Do we want Congress doing more damage, able to influence actual monetary policy? Hell No. Do we want select big banks doing the same thing through the Federal Reserve? Hell No again. That's the problem, the dilemma, we simply do not have government acting in the national interest, the people's interest and most of all, sane, wise economic policy is just not on the table. Our government is run like a cartel, a corporate, multinational select group of players along with a few super rich campaign donors. We simply do not have real representation in the Federal government these days. No matter what happens with the audit the Fed bill, that fact won't change.
Comments
What a tool bag... So what
What a tool bag... So what your saying is Yes we want an increase in price of goods and services ...yes we want the rich to get bailed out ...and yeas your a complete jack@$$
hell no, that's not what I'm saying
What I'm pointing out is our government, Congress is even worse than the Federal Reserve in terms of favoring TBTF banks, the uber-rich, special interests. That's the problem here. Of course I want the Fed audit to pass, from what we learned about the bail outs, after Bloomberg (great job Bloomberg) went after their FOIA plus the GAO reports, are you kidding me? Of course the Fed needs to be audited, transparent.

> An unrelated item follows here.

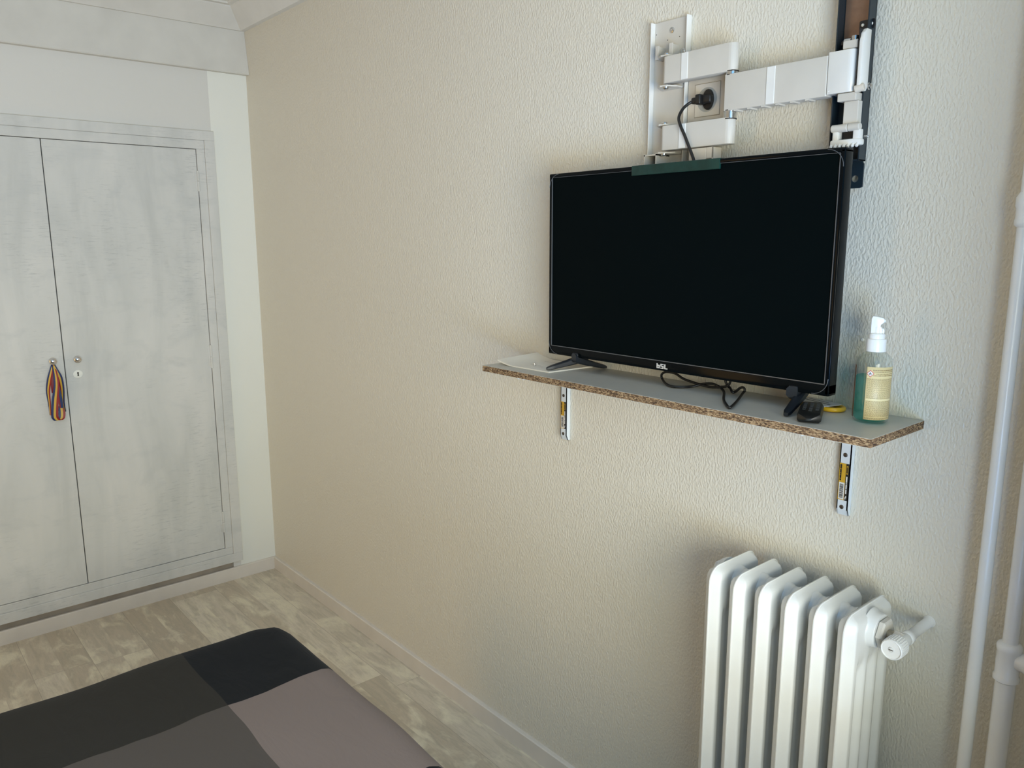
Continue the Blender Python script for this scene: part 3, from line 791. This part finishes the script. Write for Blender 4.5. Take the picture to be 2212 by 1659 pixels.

Our problem here is Congressional oversight, involvement means even worse damage to the U.S., U.S. middle class, workers and the economy.
It's a frying pan to fire thing. Honestly, just one good idea, could be written up as a bill with two paragraphs, do you think Congress could pass it, even when 98% of all economists agree and 99% of America wants it? Of course not. Case in point tax credits to hire U.S. citizens, tax credits to train U.S. citizens on the job. I'm fairly certain this idea is endorsed widely, yet Congress refuses to pass something that obvious with unofficially almost 28 million people out there needing a good job.